In den Gesprächen mit Kerry dürfte es vor allem um seine Friedensinitiative für den Nahen Osten gegangen sein. Steinmeier lobte diese als „starken amerikanischen Versuch“. Kerry reiste nach München, wo er bei der Sicherheitskonferenz auf den russischen Außenminister Sergej Lawrow, den Uno-Generalsekretär Ban Ki-moon und die Außenbeauftragte der EU, Catherine Aston, treffen wollte, um mit ihnen zu beraten, wie Verhandlungen zwischen Israel und den Palästinensern erreicht werden können.

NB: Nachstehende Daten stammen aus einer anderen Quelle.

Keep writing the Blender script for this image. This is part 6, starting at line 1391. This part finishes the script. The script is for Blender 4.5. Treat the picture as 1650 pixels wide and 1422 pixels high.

Merkel betonte jedoch, die transatlantische Partnerschaft sei für Deutschland von herausragender Bedeutung und könne durch Meinungsunterschiede an einzelnen Punkten nicht infrage gestellt werden. Man werde mit den USA Schritt für Schritt gemeinsame Lösungen finden. Allerdings würden die Differenzen offen angesprochen.

Steinmeier sagte nach dem Treffen mit seinem amerikanischen Amtskollegen: „Es wird uns gelingen, (...) da, wo Vertrauen zerstört worden ist, solches Vertrauen wieder herzustellen.“ Man müsse nun die unterschiedlichen Bewertungen der Balance zwischen Freiheit und Sicherheit ausloten.

Nach seinen Gesprächen mit Steinmeier und Merkel in Berlin wollte Kerry nach München weiterreisen. Dort nimmt er am Wochenende an der 50. Auflage der Sicherheitskonferenz teil.

Trotz der Belastungen durch die NSA-Affäre ist in den USA die Sympathie für Deutschland nach einer Umfrage auf dem höchsten Stand seit mehr als zehn Jahren: 59 Prozent der US-Bürger haben einen guten oder ausgezeichneten Eindruck von „Germany“. Dies ergab eine Umfrage, die die deutsche Botschaft in Washington am Donnerstagabend vorstellte.